++++ Recorded information ++++

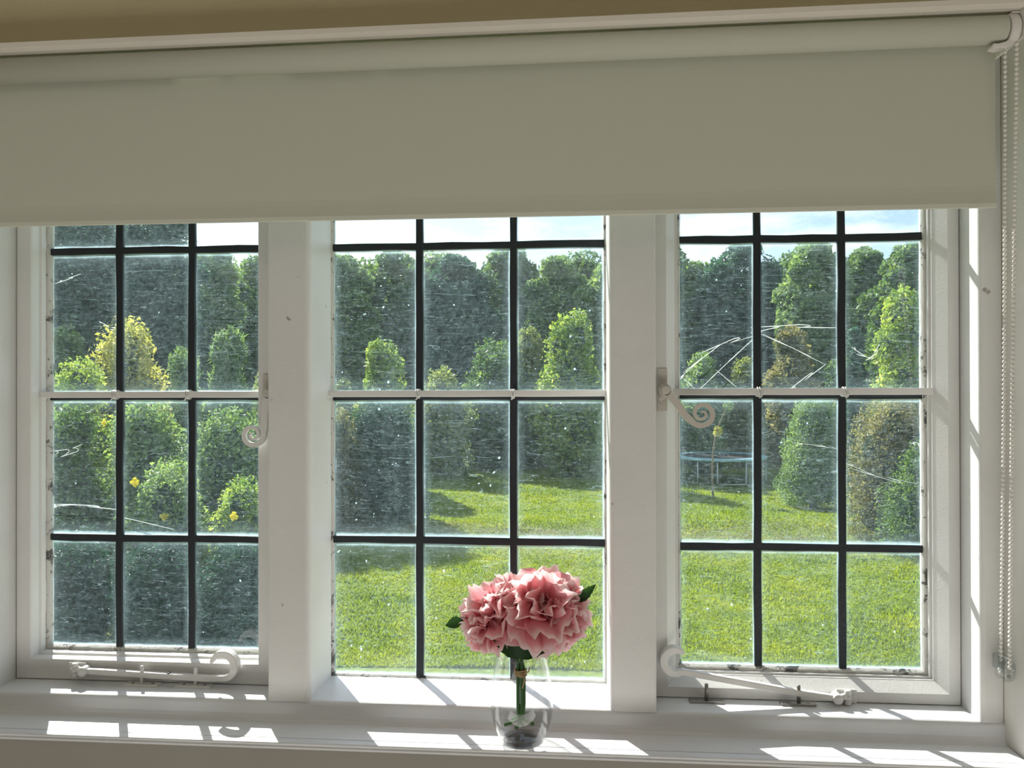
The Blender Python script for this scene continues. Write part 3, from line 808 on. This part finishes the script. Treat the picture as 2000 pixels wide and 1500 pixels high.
web('short white cobweb thread in the left light\'s upper left pane', [([(118, 548), (135, 545), (158, 535)], .0007)], .002)
web('crooked white cobweb thread beside the first lead came', [([(195, 630), (206, 634), (214, 640)], .0009)], .002)

# ------------------------------------------------------------------ garden
GZ = CAM.z-3.3
def ground_z(x, y):
    b = .16*math.exp(-((y-16.8-.15*x)/1.1)**2) if True else 0
    return GZ + b + .05*math.sin(x*.5+y*.31)+.03*math.sin(y*1.1-x*.7)
bm = bmesh.new()
xs = np.linspace(-42, 30, 145); ys = np.concatenate([np.linspace(.6, 30, 110), np.linspace(31, 110, 30)])
gv = [[bm.verts.new((x, y, ground_z(x, y))) for x in xs] for y in ys]
for j in range(len(ys)-1):
    for i in range(len(xs)-1): bm.faces.new((gv[j][i], gv[j][i+1], gv[j+1][i+1], gv[j+1][i]))
finish(bm, 'lawn', M['lawn'], None, smooth=True, label='wide sunlit green lawn sloping beyond the window', kind='structure')
# outer wall below the window: the house stands on the ground
struct('wall_outside', M['plaster'], lambda b: box(b, RX0, RX1, .082, .5, GZ-.2, ZL-.25), 'outer face of the house below the window')

rng = np.random.default_rng(7)
def mesh_np(name, verts, faces4, mats, vattr, matidx=None):
    me = bpy.data.meshes.new(name)
    nf = len(faces4); nv_ = faces4.shape[1]
    me.vertices.add(len(verts)); me.vertices.foreach_set('co', verts.astype(np.float32).ravel())
    me.loops.add(nf*nv_); me.loops.foreach_set('vertex_index', faces4.astype(np.int32).ravel())
    me.polygons.add(nf); me.polygons.foreach_set('loop_start', np.arange(0, nf*nv_, nv_, dtype=np.int32))
    me.polygons.foreach_set('loop_total', np.full(nf, nv_, dtype=np.int32))
    if matidx is not None: me.polygons.foreach_set('material_index', matidx.astype(np.int32))
    for m_ in mats: me.materials.append(m_)
    a = me.attributes.new('v', 'FLOAT', 'FACE'); a.data.foreach_set('value', vattr.astype(np.float32))
    me.update(calc_edges=True); return me
# grass blades on the nearer lawn
def blades():
    n = 250000
    u = rng.random(n); y = 7.6 + (27-7.6)*u**1.5
    half = .72*(y+1.25); cx = -.08*(y+1.25)
    x = cx + (rng.random(n)*2-1)*half
    keep = x > -.36*(y+1.25); x, y = x[keep], y[keep]; n = len(x)
    z = GZ + .16*np.exp(-((y-16.8-.15*x)/1.1)**2) + .05*np.sin(x*.5+y*.31)+.03*np.sin(y*1.1-x*.7)
    h = (.022+.032*rng.random(n))*(1+.6*(np.sin(x*1.7+np.sin(y*2.1))*np.cos(y*1.3) > .3)); w = .007+.0008*y
    a = rng.random(n)*PI; lx = (rng.random(n)-.5)*h*1.5; ly = (rng.random(n)-.5)*h*1.5
    base = np.stack([x, y, z-.005], 1); d = np.stack([np.cos(a)*w, np.sin(a)*w, np.zeros(n)], 1)
    tip = base + np.stack([lx, ly, h], 1)
    V = np.stack([base-d, base+d, tip], 1).reshape(-1, 3)
    F = np.arange(3*n).reshape(-1, 3)
    me = mesh_np('grass', V, F, [M['blade']], rng.random(n))
    link('grass', me, None, 'short mown grass blades covering the lawn', 'grass', kind='stuff')
blades()

ICO = None
def ico():
    global ICO
    if ICO is None:
        b = bmesh.new(); bmesh.ops.create_icosphere(b, subdivisions=2, radius=1)
        ICO = (np.array([v.co[:] for v in b.verts]), np.array([[v.index for v in f.verts] for f in b.faces])); b.free()
    return ICO
def foliage(name, blobs, n, leaf, lm, parent=None, aspect=.5, droop=0., bottom=None, spiky=0., core=.5, **k):
    """blobs: (cx, cy, cz, rx, ry, rz); leaves spread through an outer shell of every blob"""
    n = int(n*1.9); B = np.array(blobs, float); area = (B[:, 3]*B[:, 5]+B[:, 3]*B[:, 4]+B[:, 4]*B[:, 5]); pr = area/area.sum()
    idx = rng.choice(len(B), n, p=pr); b = B[idx]
    d = rng.normal(size=(n, 3)); d /= np.linalg.norm(d, axis=1)[:, None]
    rad = .66+.46*rng.random(n)**.9
    lump = 1+.10*np.sin(d[:, 0]*7+idx)*np.sin(d[:, 2]*6+idx*2.)
    c = b[:, :3] + d*b[:, 3:]*(rad*lump)[:, None]
    if bottom is not None: c = c[c[:, 2] > bottom]; n = len(c); idx = idx[:n]; d = d[:n]
    no = d*.5 + rng.normal(size=(n, 3))*.7; no /= np.linalg.norm(no, axis=1)[:, None]
    up = rng.normal(size=(n, 3)) + np.array([0, 0, spiky*3-droop]); ta_ = up - no*(up*no).sum(1)[:, None]; ta_ /= np.linalg.norm(ta_, axis=1)[:, None]
    bi = np.cross(no, ta_)
    s = leaf*(.6+.8*rng.random(n)); w = s*aspect
    q0 = c - ta_*s[:, None]*.5; q2 = c + ta_*s[:, None]*.5
    mid = c + ta_*s[:, None]*.02
    q1 = mid + bi*w[:, None]*.5 + no*s[:, None]*.08; q3 = mid - bi*w[:, None]*.5 + no*s[:, None]*.08
    V = np.stack([q0, q1, q2, q3], 1).reshape(-1, 3); F = np.arange(4*n).reshape(-1, 4)
    tris = np.concatenate([F[:, [0, 1, 2]], F[:, [0, 2, 3]]])
    cl = np.sin(c[:, 0]*1.9+c[:, 2]*2.3)*np.sin(c[:, 1]*2.1+c[:, 2]*1.7)
    v = np.clip(.5+.22*rng.normal(size=n)+.22*cl, 0, 1); v = np.concatenate([v, v])
    mi = np.zeros(len(tris), int); VV = [V]; TT = [tris]; off = len(V); vv = [v]; mm_ = [mi]
    iv, itf = ico()
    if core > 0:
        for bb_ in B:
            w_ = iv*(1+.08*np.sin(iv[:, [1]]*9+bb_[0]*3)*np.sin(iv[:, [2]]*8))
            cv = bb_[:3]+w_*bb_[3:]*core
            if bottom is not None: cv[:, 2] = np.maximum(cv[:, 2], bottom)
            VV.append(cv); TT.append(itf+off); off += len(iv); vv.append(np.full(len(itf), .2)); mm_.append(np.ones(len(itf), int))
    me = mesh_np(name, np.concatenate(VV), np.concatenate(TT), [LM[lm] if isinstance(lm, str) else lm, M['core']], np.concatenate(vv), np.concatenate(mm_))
    return link(name, me, parent, **k)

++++

## Instructions to follow
Copy out the whole listing exactly, and don't carry over any pictures.

## Exercise answer
The Blender Python script for this scene continues. Write part 3, from line 808 on. This part finishes the script. Treat the picture as 2000 pixels wide and 1500 pixels high.
web('short white cobweb thread in the left light\'s upper left pane', [([(118, 548), (135, 545), (158, 535)], .0007)], .002)
web('crooked white cobweb thread beside the first lead came', [([(195, 630), (206, 634), (214, 640)], .0009)], .002)

# ------------------------------------------------------------------ garden
GZ = CAM.z-3.3
def ground_z(x, y):
    b = .16*math.exp(-((y-16.8-.15*x)/1.1)**2) if True else 0
    return GZ + b + .05*math.sin(x*.5+y*.31)+.03*math.sin(y*1.1-x*.7)
bm = bmesh.new()
xs = np.linspace(-42, 30, 145); ys = np.concatenate([np.linspace(.6, 30, 110), np.linspace(31, 110, 30)])
gv = [[bm.verts.new((x, y, ground_z(x, y))) for x in xs] for y in ys]
for j in range(len(ys)-1):
    for i in range(len(xs)-1): bm.faces.new((gv[j][i], gv[j][i+1], gv[j+1][i+1], gv[j+1][i]))
finish(bm, 'lawn', M['lawn'], None, smooth=True, label='wide sunlit green lawn sloping beyond the window', kind='structure')
# outer wall below the window: the house stands on the ground
struct('wall_outside', M['plaster'], lambda b: box(b, RX0, RX1, .082, .5, GZ-.2, ZL-.25), 'outer face of the house below the window')

rng = np.random.default_rng(7)
def mesh_np(name, verts, faces4, mats, vattr, matidx=None):
    me = bpy.data.meshes.new(name)
    nf = len(faces4); nv_ = faces4.shape[1]
    me.vertices.add(len(verts)); me.vertices.foreach_set('co', verts.astype(np.float32).ravel())
    me.loops.add(nf*nv_); me.loops.foreach_set('vertex_index', faces4.astype(np.int32).ravel())
    me.polygons.add(nf); me.polygons.foreach_set('loop_start', np.arange(0, nf*nv_, nv_, dtype=np.int32))
    me.polygons.foreach_set('loop_total', np.full(nf, nv_, dtype=np.int32))
    if matidx is not None: me.polygons.foreach_set('material_index', matidx.astype(np.int32))
    for m_ in mats: me.materials.append(m_)
    a = me.attributes.new('v', 'FLOAT', 'FACE'); a.data.foreach_set('value', vattr.astype(np.float32))
    me.update(calc_edges=True); return me
# grass blades on the nearer lawn
def blades():
    n = 250000
    u = rng.random(n); y = 7.6 + (27-7.6)*u**1.5
    half = .72*(y+1.25); cx = -.08*(y+1.25)
    x = cx + (rng.random(n)*2-1)*half
    keep = x > -.36*(y+1.25); x, y = x[keep], y[keep]; n = len(x)
    z = GZ + .16*np.exp(-((y-16.8-.15*x)/1.1)**2) + .05*np.sin(x*.5+y*.31)+.03*np.sin(y*1.1-x*.7)
    h = (.022+.032*rng.random(n))*(1+.6*(np.sin(x*1.7+np.sin(y*2.1))*np.cos(y*1.3) > .3)); w = .007+.0008*y
    a = rng.random(n)*PI; lx = (rng.random(n)-.5)*h*1.5; ly = (rng.random(n)-.5)*h*1.5
    base = np.stack([x, y, z-.005], 1); d = np.stack([np.cos(a)*w, np.sin(a)*w, np.zeros(n)], 1)
    tip = base + np.stack([lx, ly, h], 1)
    V = np.stack([base-d, base+d, tip], 1).reshape(-1, 3)
    F = np.arange(3*n).reshape(-1, 3)
    me = mesh_np('grass', V, F, [M['blade']], rng.random(n))
    link('grass', me, None, 'short mown grass blades covering the lawn', 'grass', kind='stuff')
blades()

ICO = None
def ico():
    global ICO
    if ICO is None:
        b = bmesh.new(); bmesh.ops.create_icosphere(b, subdivisions=2, radius=1)
        ICO = (np.array([v.co[:] for v in b.verts]), np.array([[v.index for v in f.verts] for f in b.faces])); b.free()
    return ICO
def foliage(name, blobs, n, leaf, lm, parent=None, aspect=.5, droop=0., bottom=None, spiky=0., core=.5, **k):
    """blobs: (cx, cy, cz, rx, ry, rz); leaves spread through an outer shell of every blob"""
    n = int(n*1.9); B = np.array(blobs, float); area = (B[:, 3]*B[:, 5]+B[:, 3]*B[:, 4]+B[:, 4]*B[:, 5]); pr = area/area.sum()
    idx = rng.choice(len(B), n, p=pr); b = B[idx]
    d = rng.normal(size=(n, 3)); d /= np.linalg.norm(d, axis=1)[:, None]
    rad = .66+.46*rng.random(n)**.9
    lump = 1+.10*np.sin(d[:, 0]*7+idx)*np.sin(d[:, 2]*6+idx*2.)
    c = b[:, :3] + d*b[:, 3:]*(rad*lump)[:, None]
    if bottom is not None: c = c[c[:, 2] > bottom]; n = len(c); idx = idx[:n]; d = d[:n]
    no = d*.5 + rng.normal(size=(n, 3))*.7; no /= np.linalg.norm(no, axis=1)[:, None]
    up = rng.normal(size=(n, 3)) + np.array([0, 0, spiky*3-droop]); ta_ = up - no*(up*no).sum(1)[:, None]; ta_ /= np.linalg.norm(ta_, axis=1)[:, None]
    bi = np.cross(no, ta_)
    s = leaf*(.6+.8*rng.random(n)); w = s*aspect
    q0 = c - ta_*s[:, None]*.5; q2 = c + ta_*s[:, None]*.5
    mid = c + ta_*s[:, None]*.02
    q1 = mid + bi*w[:, None]*.5 + no*s[:, None]*.08; q3 = mid - bi*w[:, None]*.5 + no*s[:, None]*.08
    V = np.stack([q0, q1, q2, q3], 1).reshape(-1, 3); F = np.arange(4*n).reshape(-1, 4)
    tris = np.concatenate([F[:, [0, 1, 2]], F[:, [0, 2, 3]]])
    cl = np.sin(c[:, 0]*1.9+c[:, 2]*2.3)*np.sin(c[:, 1]*2.1+c[:, 2]*1.7)
    v = np.clip(.5+.22*rng.normal(size=n)+.22*cl, 0, 1); v = np.concatenate([v, v])
    mi = np.zeros(len(tris), int); VV = [V]; TT = [tris]; off = len(V); vv = [v]; mm_ = [mi]
    iv, itf = ico()
    if core > 0:
        for bb_ in B:
            w_ = iv*(1+.08*np.sin(iv[:, [1]]*9+bb_[0]*3)*np.sin(iv[:, [2]]*8))
            cv = bb_[:3]+w_*bb_[3:]*core
            if bottom is not None: cv[:, 2] = np.maximum(cv[:, 2], bottom)
            VV.append(cv); TT.append(itf+off); off += len(iv); vv.append(np.full(len(itf), .2)); mm_.append(np.ones(len(itf), int))
    me = mesh_np(name, np.concatenate(VV), np.concatenate(TT), [LM[lm] if isinstance(lm, str) else lm, M['core']], np.concatenate(vv), np.concatenate(mm_))
    return link(name, me, parent, **k)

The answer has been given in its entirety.